Procter & Gamble (PG 1.52%) recently closed the books on a fiscal year in which the consumer goods giant saw steady operating improvements. Organic sales growth sped up to a 2% pace from 1% despite a weak global selling environment. Profitability spiked as well, mostly thanks to aggressive cost cuts.

P&G lost global market share, though, even with a more targeted portfolio that was packed with just the brands that management had selected for their impressive growth potential. The Gillette franchise is one of these critical franchises, and it stumbled through falling sales again in fiscal 2017.

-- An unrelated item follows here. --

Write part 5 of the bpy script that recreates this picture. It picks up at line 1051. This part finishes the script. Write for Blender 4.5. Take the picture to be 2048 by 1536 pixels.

A man shaving in front of a mirror.

Image source: Getty Images.

What happened

P&G's shaving business lost roughly half of a percentage point of market share this past year, which marks no improvement over the pace of decline it endured in the previous year. The big driver behind the latest dip was weakness in the U.S. market, where a soft market combined with increased competition to send volumes lower. As a result, P&G's broader grooming product category turned in the worst sales results of its five main divisions.

The Gillette franchise is being challenged both by value-based store brands and by online subscription services like Unilever's (UL 1.58%) Dollar Shave Club. The assaults are having a long-term and negative effect on the business. In fact, P&G's global market share in blades and razors was down to 65% in fiscal 2017 from 70% in 2014. Profitability in the division is falling, too, as the product mix shifts toward the cheaper disposable razor blade models. These stumbles are a key reason why P&G is currently facing a rare proxy challenge from an activist shareholder.

Management's response

P&G's rebound plan involves a mix of innovation, marketing, and pricing tweaks aimed at returning to a healthy growth pace in the U.S. market where premium shaving products make up a larger portion of the sales base. Its massive advertising and research & development budgets count as important assets in this fight. For example, P&G can afford to send trial products to millions of young men in hopes of producing lifelong shaving customers.

Three of P&G's latest razor models.

Image source: P&G shareholder presentation.

More recently, the company launched initiatives targeting its biggest challenges of aggressive value-based competition and e-commerce disruption. With respect to the first issue, P&G slashed prices across its Gillette product lines beginning in April. Then in the following month, the company relaunched its Gillette Shave Club as a new online-only service under the Gillette On Demand branding.

What to watch

Management is encouraged by the early results of these moves. In fact, shave care volume ticked higher in the U.S. market last quarter after eight straight quarterly drops. In a July conference call, CEO David Taylor and his team cautioned investors that a single quarter's metrics aren't enough to establish a trend. Still, they said they're optimistic that they'll turn the corner and are "highly focused on improving our competitive position" in the U.S. male blade niche.

Investors can expect the shaving business to weigh on profit results over the next few quarters thanks to the price cuts the company is rolling out right now. The real test will be whether this shift, and its upgrades in product development, marketing, and online branding, finally return the shave care division to volume growth in fiscal 2018 following years of stubborn declines.